Als Kind war ich dünn.
Ich ass zu wenig.
Die Mutter machte sich Sorgen und liess mich vom Hausarzt untersuchen.
Dieser meinte, ich erinnere mich wortwörtlich:
"Hanneli, wenn nit meh issisch, chasch nie in ä höcheri Schuel!"
Ich musste also lernen, besser und mehr zu essen.
Und so wurde ich als achtjähriges Schulkind während der ganzen Sommerferien zur Erholung in ein Kinderheim geschickt. Hoch über dem Thunersee, auf dem Beatenberg, lag es.
Sein Name tönte heimelig und naturverbunden: "Lueg-is-Land".
Das Heimleiterehepaar erschien mir alt.
Die drei Erzieherinnen hingegen, denen wir Tante sagen mussten, waren jung.
An zwei Dinge habe ich eine ganz genaue Erinnerung:
Da war das Schlafzimmer, in dem sechs Betten standen. Je drei in einer Reihe.
Pro Reihe gab es einen Nachttopf, der sich im Laufe der Nacht mehr und mehr zu füllen begann und schon einmal überlief.
Und da gab es die 'Liege' nach dem Mittagessen.
Alle Kinder mussten sich ins Bett zurückziehen, ruhen und schlafen. Lesen war nicht erlaubt. Zusammen sprechen und tuscheln war streng verboten, was für lebhafte Kinder nicht durchzuhalten war. Wurde man von der die Liegezeit kontrollierenden Tante erwischt, gab es am nächsten Tag Strafliege.
Die wäre vermutlich nicht so schlimm gewesen, wenn man in der Dunkelheit des Zimmers nicht so allein gewesen wäre.
Nach fünf Wochen war die Erholungszeit vorbei.

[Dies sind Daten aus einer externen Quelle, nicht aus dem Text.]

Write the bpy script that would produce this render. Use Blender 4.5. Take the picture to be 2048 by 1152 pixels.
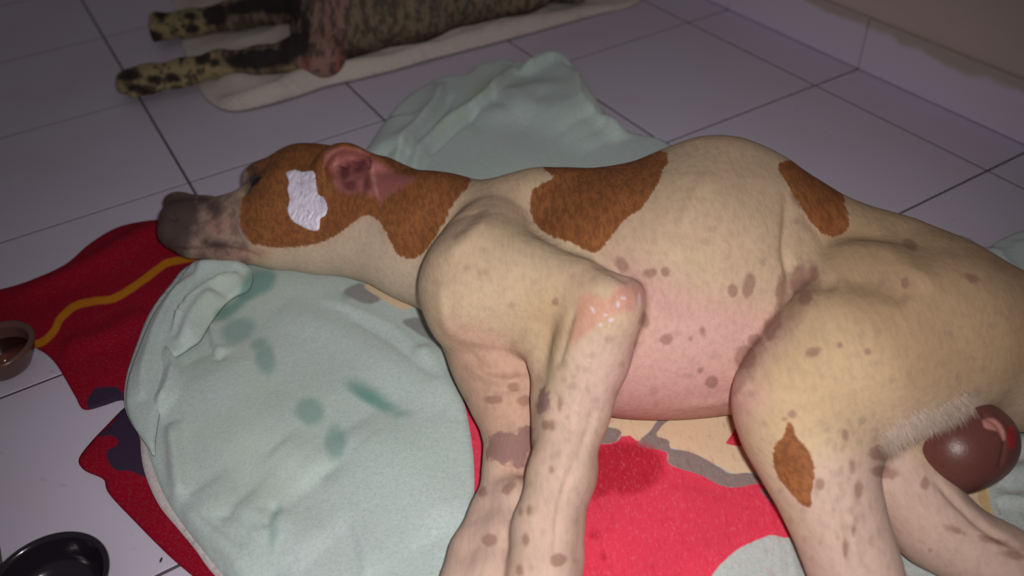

Ich durfte heim. Die Mutter erzählte mir noch viele Jahre später, ich war längst erwachsen, sie sei bei meinem Anblick fast zu Tode erschrocken.
So bleich und krank hätte ich ausgesehen.
Ich musste nie mehr in ein Erholungsheim.

Letzte Woche besuchten wir Beatenberg, das 7 km lange Dorf im Berner Oberland.
Ich versuchte mich zu erinnern, wo das Heim gestanden haben könnte.
Dabei kam ich ins Gespräch mit einer freundlichen, alten Frau, die in ihrem Garten jätete. Sie hatte ihr ganzes Leben im Dorf verbracht und wusste, was aus dem Heim mit dem schönen Namen geworden war:
Es wurde abgerissen und an seiner Stelle eine Wohnsiedlung gebaut...





7 Kommentare:

  1. Diese "netten" Erziehungsmethoden waren damals wohl der "letzte Schrei" in der "ErzieherInnen-Ausbildung". Die hiessen damals tatsächlich so und waren auch so. Ich hätte da auch einige Müsterchen zu erzählen...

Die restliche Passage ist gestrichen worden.